• _Dataset extract_
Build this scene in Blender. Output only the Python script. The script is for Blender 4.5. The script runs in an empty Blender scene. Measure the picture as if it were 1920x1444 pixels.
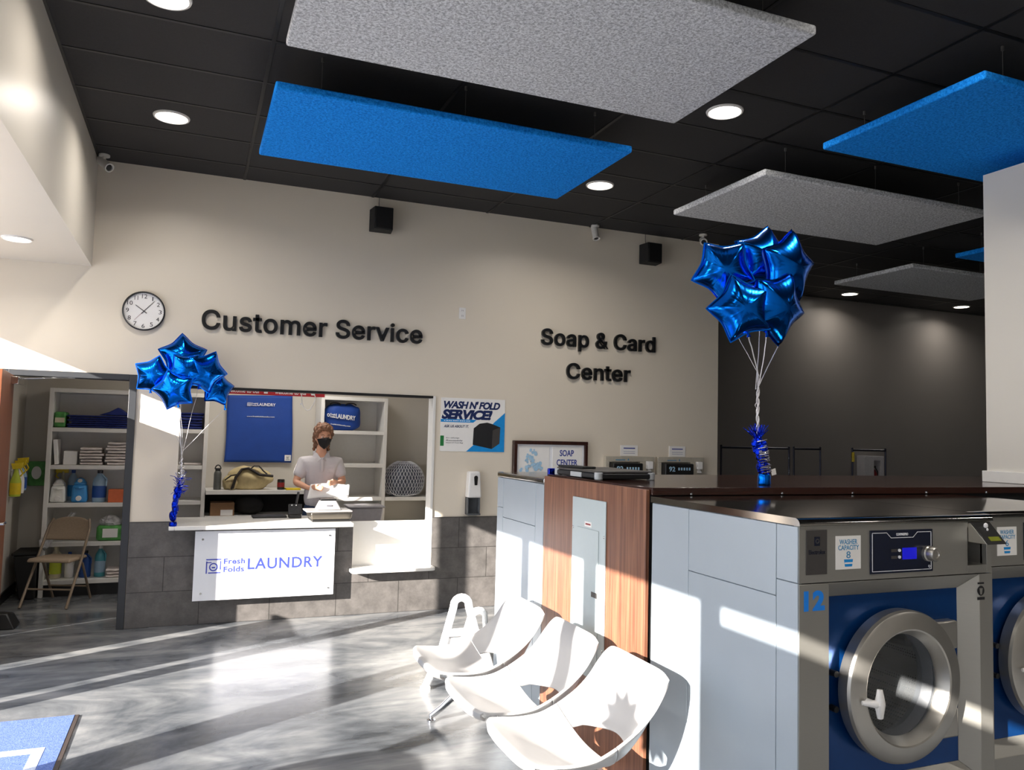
import bpy, bmesh, math, random
from mathutils import Vector, Matrix, noise
random.seed(7)
SC = bpy.context.scene
COL = SC.collection
PI = math.pi

# ------------------------------------------------------------------ camera, world, sun, exposure
def setup_camera():
    yaw, pit, rol = math.radians(22.0045), math.radians(3.6428), math.radians(1.4182)
    f = Vector((math.sin(yaw)*math.cos(pit), math.cos(yaw)*math.cos(pit), math.sin(pit)))
    r = Vector((math.cos(yaw), -math.sin(yaw), 0)); u = r.cross(f)
    c, s = math.cos(rol), math.sin(rol)
    r2 = c*r + s*u; u2 = -s*r + c*u
    m = Matrix((( r2.x, u2.x, -f.x, 0), (r2.y, u2.y, -f.y, 0), (r2.z, u2.z, -f.z, 1.735), (0, 0, 0, 1)))
    cam = bpy.data.cameras.new('camera'); cam.sensor_width = 36; cam.sensor_fit = 'HORIZONTAL'
    cam.lens = 1477.45/1920*36; cam.clip_start = 0.05; cam.clip_end = 200
    o = bpy.data.objects.new('camera', cam); o.matrix_world = m; COL.objects.link(o); SC.camera = o
setup_camera()
VS = SC.view_settings
VS.view_transform = 'Standard'; VS.look = 'None'; VS.gamma = 1; VS.use_curve_mapping = False
VS.exposure = 0.24
SUN_POWER, SKY_POWER, LAMP_POWER = 20.0, 2.5, 13.0

def setup_world():
    w = bpy.data.worlds.new('sky'); SC.world = w; w.use_nodes = True
    nt = w.node_tree; nt.nodes.clear()
    out = nt.nodes.new('ShaderNodeOutputWorld'); bg = nt.nodes.new('ShaderNodeBackground')
    tc = nt.nodes.new('ShaderNodeTexCoord'); sx = nt.nodes.new('ShaderNodeSeparateXYZ')
    rp = nt.nodes.new('ShaderNodeValToRGB')
    rp.color_ramp.elements[0].position = 0.0; rp.color_ramp.elements[0].color = (0.95, 0.97, 1.0, 1)
    rp.color_ramp.elements[1].position = 0.7; rp.color_ramp.elements[1].color = (0.40, 0.60, 1.0, 1)
    nt.links.new(tc.outputs['Generated'], sx.inputs[0]); nt.links.new(sx.outputs['Z'], rp.inputs[0])
    nt.links.new(rp.outputs[0], bg.inputs[0]); nt.links.new(bg.outputs[0], out.inputs[0])
    bg.inputs[1].default_value = SKY_POWER
setup_world()
def setup_sun():
    l = bpy.data.lights.new('sun', 'SUN'); l.energy = SUN_POWER; l.angle = math.radians(0.35); l.color = (1.0, 0.93, 0.84)
    o = bpy.data.objects.new('sun', l); COL.objects.link(o); o.location = (-20, -10, 12)
    o.rotation_euler = Vector((1, 0.53, -0.39)).to_track_quat('-Z', 'Y').to_euler()
setup_sun()

# ------------------------------------------------------------------ materials
def lin(h):
    h = h.lstrip('#'); v = [int(h[i:i+2], 16)/255 for i in (0, 2, 4)]
    return tuple((c/12.92 if c <= 0.04045 else ((c+0.055)/1.055)**2.4) for c in v) + (1,)
class NT:
    def __init__(s, name):
        s.m = bpy.data.materials.new(name); s.m.use_nodes = True
        s.t = s.m.node_tree; s.b = s.t.nodes['Principled BSDF']
    def n(s, k, **kw):
        o = s.t.nodes.new(k)
        for a, v in kw.items():
            if a in o.inputs: o.inputs[a].default_value = v
            else: setattr(o, a, v)
        return o
    def l(s, a, b): s.t.links.new(a, b)
    def set(s, **kw):
        for a, v in kw.items(): s.b.inputs[a].default_value = v
def mat(name, col, rough=0.5, metal=0.0, vary=0.05, scale=30.0, bump=0.0, bscale=None, coat=0.0, spec=None, emit=0, stretch=None):
    """principled with a light procedural colour variation and optional bump"""
    t = NT(name); c = lin(col) if isinstance(col, str) else col
    t.set(Roughness=rough, Metallic=metal)
    if coat: t.b.inputs['Coat Weight'].default_value = coat; t.b.inputs['Coat Roughness'].default_value = 0.05
    if spec is not None: t.b.inputs['Specular IOR Level'].default_value = spec
    tc = t.n('ShaderNodeTexCoord'); mp = t.n('ShaderNodeMapping'); t.l(tc.outputs['Object'], mp.inputs[0])
    if stretch: mp.inputs['Scale'].default_value = stretch
    nz = t.n('ShaderNodeTexNoise'); nz.inputs['Scale'].default_value = scale; nz.inputs['Detail'].default_value = 4
    t.l(mp.outputs[0], nz.inputs['Vector'])
    rp = t.n('ShaderNodeValToRGB')
    rp.color_ramp.elements[0].position = 0.3; rp.color_ramp.elements[1].position = 0.7
    rp.color_ramp.elements[0].color = tuple(max(0, x*(1-vary)) for x in c[:3])+(1,)
    rp.color_ramp.elements[1].color = tuple(min(1, x*(1+vary)) for x in c[:3])+(1,)
    t.l(nz.outputs['Fac'], rp.inputs[0]); t.l(rp.outputs[0], t.b.inputs['Base Color'])
    if bump:
        b = t.n('ShaderNodeBump'); b.inputs['Strength'].default_value = bump; b.inputs['Distance'].default_value = 0.01
        n2 = t.n('ShaderNodeTexNoise'); n2.inputs['Scale'].default_value = bscale or scale*3; n2.inputs['Detail'].default_value = 3
        t.l(mp.outputs[0], n2.inputs['Vector']); t.l(n2.outputs['Fac'], b.inputs['Height']); t.l(b.outputs[0], t.b.inputs['Normal'])
    if emit:
        t.l(rp.outputs[0], t.b.inputs['Emission Color']); t.b.inputs['Emission Strength'].default_value = emit
    return t.m
def wood(name, c1, c2, rough=0.35, scale=(14, 14, 0.9)):
    t = NT(name); t.set(Roughness=rough)
    tc = t.n('ShaderNodeTexCoord'); mp = t.n('ShaderNodeMapping'); mp.inputs['Scale'].default_value = scale
    t.l(tc.outputs['Object'], mp.inputs[0])
    nz = t.n('ShaderNodeTexNoise'); nz.inputs['Scale'].default_value = 3.0; nz.inputs['Detail'].default_value = 8; nz.inputs['Distortion'].default_value = 0.6
    t.l(mp.outputs[0], nz.inputs['Vector'])
    rp = t.n('ShaderNodeValToRGB'); rp.color_ramp.elements[0].color = lin(c1); rp.color_ramp.elements[1].color = lin(c2)
    rp.color_ramp.elements[0].position = 0.35; rp.color_ramp.elements[1].position = 0.68
    t.l(nz.outputs['Fac'], rp.inputs[0]); t.l(rp.outputs[0], t.b.inputs['Base Color'])
    return t.m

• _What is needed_
Repeat the material above in full and unchanged, minus its images.

• _Written solution_
Build this scene in Blender. Output only the Python script. The script is for Blender 4.5. The script runs in an empty Blender scene. Measure the picture as if it were 1920x1444 pixels.
import bpy, bmesh, math, random
from mathutils import Vector, Matrix, noise
random.seed(7)
SC = bpy.context.scene
COL = SC.collection
PI = math.pi

# ------------------------------------------------------------------ camera, world, sun, exposure
def setup_camera():
    yaw, pit, rol = math.radians(22.0045), math.radians(3.6428), math.radians(1.4182)
    f = Vector((math.sin(yaw)*math.cos(pit), math.cos(yaw)*math.cos(pit), math.sin(pit)))
    r = Vector((math.cos(yaw), -math.sin(yaw), 0)); u = r.cross(f)
    c, s = math.cos(rol), math.sin(rol)
    r2 = c*r + s*u; u2 = -s*r + c*u
    m = Matrix((( r2.x, u2.x, -f.x, 0), (r2.y, u2.y, -f.y, 0), (r2.z, u2.z, -f.z, 1.735), (0, 0, 0, 1)))
    cam = bpy.data.cameras.new('camera'); cam.sensor_width = 36; cam.sensor_fit = 'HORIZONTAL'
    cam.lens = 1477.45/1920*36; cam.clip_start = 0.05; cam.clip_end = 200
    o = bpy.data.objects.new('camera', cam); o.matrix_world = m; COL.objects.link(o); SC.camera = o
setup_camera()
VS = SC.view_settings
VS.view_transform = 'Standard'; VS.look = 'None'; VS.gamma = 1; VS.use_curve_mapping = False
VS.exposure = 0.24
SUN_POWER, SKY_POWER, LAMP_POWER = 20.0, 2.5, 13.0

def setup_world():
    w = bpy.data.worlds.new('sky'); SC.world = w; w.use_nodes = True
    nt = w.node_tree; nt.nodes.clear()
    out = nt.nodes.new('ShaderNodeOutputWorld'); bg = nt.nodes.new('ShaderNodeBackground')
    tc = nt.nodes.new('ShaderNodeTexCoord'); sx = nt.nodes.new('ShaderNodeSeparateXYZ')
    rp = nt.nodes.new('ShaderNodeValToRGB')
    rp.color_ramp.elements[0].position = 0.0; rp.color_ramp.elements[0].color = (0.95, 0.97, 1.0, 1)
    rp.color_ramp.elements[1].position = 0.7; rp.color_ramp.elements[1].color = (0.40, 0.60, 1.0, 1)
    nt.links.new(tc.outputs['Generated'], sx.inputs[0]); nt.links.new(sx.outputs['Z'], rp.inputs[0])
    nt.links.new(rp.outputs[0], bg.inputs[0]); nt.links.new(bg.outputs[0], out.inputs[0])
    bg.inputs[1].default_value = SKY_POWER
setup_world()
def setup_sun():
    l = bpy.data.lights.new('sun', 'SUN'); l.energy = SUN_POWER; l.angle = math.radians(0.35); l.color = (1.0, 0.93, 0.84)
    o = bpy.data.objects.new('sun', l); COL.objects.link(o); o.location = (-20, -10, 12)
    o.rotation_euler = Vector((1, 0.53, -0.39)).to_track_quat('-Z', 'Y').to_euler()
setup_sun()

# ------------------------------------------------------------------ materials
def lin(h):
    h = h.lstrip('#'); v = [int(h[i:i+2], 16)/255 for i in (0, 2, 4)]
    return tuple((c/12.92 if c <= 0.04045 else ((c+0.055)/1.055)**2.4) for c in v) + (1,)
class NT:
    def __init__(s, name):
        s.m = bpy.data.materials.new(name); s.m.use_nodes = True
        s.t = s.m.node_tree; s.b = s.t.nodes['Principled BSDF']
    def n(s, k, **kw):
        o = s.t.nodes.new(k)
        for a, v in kw.items():
            if a in o.inputs: o.inputs[a].default_value = v
            else: setattr(o, a, v)
        return o
    def l(s, a, b): s.t.links.new(a, b)
    def set(s, **kw):
        for a, v in kw.items(): s.b.inputs[a].default_value = v
def mat(name, col, rough=0.5, metal=0.0, vary=0.05, scale=30.0, bump=0.0, bscale=None, coat=0.0, spec=None, emit=0, stretch=None):
    """principled with a light procedural colour variation and optional bump"""
    t = NT(name); c = lin(col) if isinstance(col, str) else col
    t.set(Roughness=rough, Metallic=metal)
    if coat: t.b.inputs['Coat Weight'].default_value = coat; t.b.inputs['Coat Roughness'].default_value = 0.05
    if spec is not None: t.b.inputs['Specular IOR Level'].default_value = spec
    tc = t.n('ShaderNodeTexCoord'); mp = t.n('ShaderNodeMapping'); t.l(tc.outputs['Object'], mp.inputs[0])
    if stretch: mp.inputs['Scale'].default_value = stretch
    nz = t.n('ShaderNodeTexNoise'); nz.inputs['Scale'].default_value = scale; nz.inputs['Detail'].default_value = 4
    t.l(mp.outputs[0], nz.inputs['Vector'])
    rp = t.n('ShaderNodeValToRGB')
    rp.color_ramp.elements[0].position = 0.3; rp.color_ramp.elements[1].position = 0.7
    rp.color_ramp.elements[0].color = tuple(max(0, x*(1-vary)) for x in c[:3])+(1,)
    rp.color_ramp.elements[1].color = tuple(min(1, x*(1+vary)) for x in c[:3])+(1,)
    t.l(nz.outputs['Fac'], rp.inputs[0]); t.l(rp.outputs[0], t.b.inputs['Base Color'])
    if bump:
        b = t.n('ShaderNodeBump'); b.inputs['Strength'].default_value = bump; b.inputs['Distance'].default_value = 0.01
        n2 = t.n('ShaderNodeTexNoise'); n2.inputs['Scale'].default_value = bscale or scale*3; n2.inputs['Detail'].default_value = 3
        t.l(mp.outputs[0], n2.inputs['Vector']); t.l(n2.outputs['Fac'], b.inputs['Height']); t.l(b.outputs[0], t.b.inputs['Normal'])
    if emit:
        t.l(rp.outputs[0], t.b.inputs['Emission Color']); t.b.inputs['Emission Strength'].default_value = emit
    return t.m
def wood(name, c1, c2, rough=0.35, scale=(14, 14, 0.9)):
    t = NT(name); t.set(Roughness=rough)
    tc = t.n('ShaderNodeTexCoord'); mp = t.n('ShaderNodeMapping'); mp.inputs['Scale'].default_value = scale
    t.l(tc.outputs['Object'], mp.inputs[0])
    nz = t.n('ShaderNodeTexNoise'); nz.inputs['Scale'].default_value = 3.0; nz.inputs['Detail'].default_value = 8; nz.inputs['Distortion'].default_value = 0.6
    t.l(mp.outputs[0], nz.inputs['Vector'])
    rp = t.n('ShaderNodeValToRGB'); rp.color_ramp.elements[0].color = lin(c1); rp.color_ramp.elements[1].color = lin(c2)
    rp.color_ramp.elements[0].position = 0.35; rp.color_ramp.elements[1].position = 0.68
    t.l(nz.outputs['Fac'], rp.inputs[0]); t.l(rp.outputs[0], t.b.inputs['Base Color'])
    return t.m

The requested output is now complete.